Porteous's correspondence also sheds light on the firm's efforts to serve their many clients. On June 9, 1767, Porteous wrote to Sterling that he was "at a loss how to excuse" him after a client refused to accept a shipment a brandy that had been sent by Sterling in lieu of rum. Another letter provides a glimpse of the difficulty of working with independent-minded trappers, including one whom Porteous found "unwilling to come to any written agrement[.] only says I may depend upon him" (July 16, 1767). On June 6, 1767, he expressed concern that white traders were slow to arrive at Fort Michilimackinac. Coaxing payments from debtors also proved difficult and is the subject of several letters. Porteous commented occasionally on his encounters with Native Americans and their attitudes toward the British. On July 2, 1767, he reported that Jean-Baptiste Marcotte, a trader near Michilimackinac, had been "Pillaged by the Indians," and in other letters he mentioned gifts intended for the Ojibwe. While in Detroit on February 26, 1768, he assessed Native Americans there as "not very well intent'd this spring" but predicted that no war would take place.

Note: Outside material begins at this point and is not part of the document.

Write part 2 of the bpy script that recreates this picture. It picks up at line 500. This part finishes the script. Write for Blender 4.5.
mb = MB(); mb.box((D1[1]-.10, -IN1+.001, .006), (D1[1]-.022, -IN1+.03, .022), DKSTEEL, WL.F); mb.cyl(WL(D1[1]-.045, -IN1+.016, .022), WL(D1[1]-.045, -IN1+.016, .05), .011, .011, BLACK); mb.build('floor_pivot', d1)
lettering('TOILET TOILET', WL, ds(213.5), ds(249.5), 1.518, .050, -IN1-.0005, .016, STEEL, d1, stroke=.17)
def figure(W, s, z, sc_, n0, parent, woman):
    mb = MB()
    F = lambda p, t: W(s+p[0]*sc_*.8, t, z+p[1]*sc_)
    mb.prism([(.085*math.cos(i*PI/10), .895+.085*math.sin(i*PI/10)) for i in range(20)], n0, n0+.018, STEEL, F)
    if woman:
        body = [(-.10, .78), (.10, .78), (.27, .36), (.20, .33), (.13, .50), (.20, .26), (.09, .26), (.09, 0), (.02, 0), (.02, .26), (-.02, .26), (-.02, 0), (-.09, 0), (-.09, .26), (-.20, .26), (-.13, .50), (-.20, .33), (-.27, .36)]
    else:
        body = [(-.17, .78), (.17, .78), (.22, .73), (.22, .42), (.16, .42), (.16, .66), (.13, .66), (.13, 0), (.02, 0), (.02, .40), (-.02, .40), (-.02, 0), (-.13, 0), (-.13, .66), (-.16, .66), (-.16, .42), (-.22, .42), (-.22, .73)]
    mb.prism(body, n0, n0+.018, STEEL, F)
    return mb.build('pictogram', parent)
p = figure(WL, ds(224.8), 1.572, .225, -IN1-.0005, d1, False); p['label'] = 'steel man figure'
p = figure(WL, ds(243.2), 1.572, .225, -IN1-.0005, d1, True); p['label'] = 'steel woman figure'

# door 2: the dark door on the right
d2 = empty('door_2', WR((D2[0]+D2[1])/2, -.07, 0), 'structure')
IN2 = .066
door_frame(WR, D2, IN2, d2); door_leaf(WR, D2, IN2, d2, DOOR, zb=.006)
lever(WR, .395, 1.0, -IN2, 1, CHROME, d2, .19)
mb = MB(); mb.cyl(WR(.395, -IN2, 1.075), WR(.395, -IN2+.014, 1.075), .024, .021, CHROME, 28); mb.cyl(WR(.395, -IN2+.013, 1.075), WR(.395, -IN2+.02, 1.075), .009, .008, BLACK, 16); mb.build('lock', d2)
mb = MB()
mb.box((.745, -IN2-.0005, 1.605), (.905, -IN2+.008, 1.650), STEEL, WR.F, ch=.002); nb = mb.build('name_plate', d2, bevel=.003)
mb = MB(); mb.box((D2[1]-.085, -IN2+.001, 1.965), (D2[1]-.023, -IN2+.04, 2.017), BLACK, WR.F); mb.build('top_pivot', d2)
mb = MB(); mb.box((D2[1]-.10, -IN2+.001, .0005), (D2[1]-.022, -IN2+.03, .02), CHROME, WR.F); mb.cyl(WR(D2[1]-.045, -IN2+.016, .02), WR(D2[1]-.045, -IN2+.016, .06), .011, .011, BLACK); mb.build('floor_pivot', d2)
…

Another frequent topic is Porteous' continual travel between various regions, including New York, Michigan, and Montreal. His journeys were sometimes hindered by the elements, as on March 23, 1767, when he noted to fellow merchant Hayman Levy that he was "obliged to remain" in Schenectady "until our river is open." The letters also contain occasional personal news, such as the health and death of family members and references to pastimes.